Nuestro sistema no está exento de estos casos. Indicio de ello es que existe una alta concentración de riesgos. Solo tres entidades del sistema, de un total de 62, representan el 66.76% de los activos, según datos de la Superintendencia de Bancos de marzo de este año. Además, la diferencia entre la tercera y la cuarta entidad es de más del doble y el promedio total de activos entre las 50 entidades principales es de apenas un 2%. Es decir, que el sistema se compone de una pléyade de astros menores frente a tres gigantes dentro de los cuales uno es de capital público. Esto sin duda exacerba el mito de la garantía implícita del Estado. Otra capa de complejidad hay que añadir si reconocemos el incremento de la interacción entre el sector bancario, el mercado de valores y el de seguros y pensiones, los cuales constituyen conductos de transmisión de shocks que hacen más vulnerable la regulación y el sistema.
Evitar llegar a la encrucijada del “muy grande para fallar” implica ajustar la regulación del sistema financiero dominicano para que sea más seguro. La regulación debe tender a que las entidades de intermediación financiera sean menos propensas a fallar, mejorando la calidad y la versatilidad del capital exigido, de manera que el mismo se pueda ajustar a las tendencias del mercado, al tamaño de la entidad y pueda soportar escenarios inesperados. También es preciso garantizar que los bancos recurran a fuentes de financiamiento estables que permitan una robusta gestión de liquidez. Por otro lado, la supervisión debe ser más aguda y es requerido que se complemente con una vigilancia macroprudencial. Otro objetivo de la regulación es hacer que los bancos sean seguros para fallar. Es decir, que la quiebra de uno o varios de ellos no se transmita al resto de la economía, para lo cual es preciso un procedimiento de resolución bancaria ágil y eficaz para que transmita y mantenga la confianza en el sistema. En términos institucionales, un aspecto relevante y más idiosincrático a nuestro contexto, es la independencia de los reguladores, pues tomar decisiones difíciles en situaciones extremas requiere de una estructura institucional que dificulte las filtraciones políticas y la captura del regulador.
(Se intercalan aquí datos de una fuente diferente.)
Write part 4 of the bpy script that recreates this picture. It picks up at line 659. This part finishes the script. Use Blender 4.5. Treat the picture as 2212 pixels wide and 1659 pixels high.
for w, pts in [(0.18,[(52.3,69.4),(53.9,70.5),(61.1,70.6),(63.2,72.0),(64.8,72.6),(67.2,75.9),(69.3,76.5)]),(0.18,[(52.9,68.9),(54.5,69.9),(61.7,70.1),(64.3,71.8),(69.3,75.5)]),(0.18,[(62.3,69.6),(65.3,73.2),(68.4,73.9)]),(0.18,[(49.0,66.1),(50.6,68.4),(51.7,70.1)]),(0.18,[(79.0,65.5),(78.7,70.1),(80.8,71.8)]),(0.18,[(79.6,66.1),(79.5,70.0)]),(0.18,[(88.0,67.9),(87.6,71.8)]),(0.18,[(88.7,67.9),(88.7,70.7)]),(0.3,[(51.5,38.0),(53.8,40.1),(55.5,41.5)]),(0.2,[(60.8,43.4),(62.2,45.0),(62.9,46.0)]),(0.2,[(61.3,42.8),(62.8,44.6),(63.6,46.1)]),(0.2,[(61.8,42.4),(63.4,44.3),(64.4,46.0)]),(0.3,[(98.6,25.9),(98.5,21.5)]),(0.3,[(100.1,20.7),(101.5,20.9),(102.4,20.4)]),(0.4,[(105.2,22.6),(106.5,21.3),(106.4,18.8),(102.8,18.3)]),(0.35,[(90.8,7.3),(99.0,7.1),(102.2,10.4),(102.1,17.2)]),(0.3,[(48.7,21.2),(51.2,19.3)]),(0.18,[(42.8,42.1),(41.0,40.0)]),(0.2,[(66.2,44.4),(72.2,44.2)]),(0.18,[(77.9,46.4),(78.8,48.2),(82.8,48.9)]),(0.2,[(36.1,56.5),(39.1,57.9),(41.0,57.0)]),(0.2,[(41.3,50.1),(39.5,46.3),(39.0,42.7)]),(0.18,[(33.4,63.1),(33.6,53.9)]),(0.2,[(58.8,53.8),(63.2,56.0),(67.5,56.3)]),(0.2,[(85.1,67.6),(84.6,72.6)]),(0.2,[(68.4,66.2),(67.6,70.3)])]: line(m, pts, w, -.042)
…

No obstante todos estas medidas, aún pendientes en la agenda dominicana, no hay fórmulas ni recetarios infalibles. Con razón Neel Kashkari ha dicho en más de una ocasión que aún adoptando las políticas señaladas el peligro del “muy grande para fallar” no desvanece. Así de serio es el tema, así de urgente es la necesidad de hacer nuestro sistema financiero más seguro.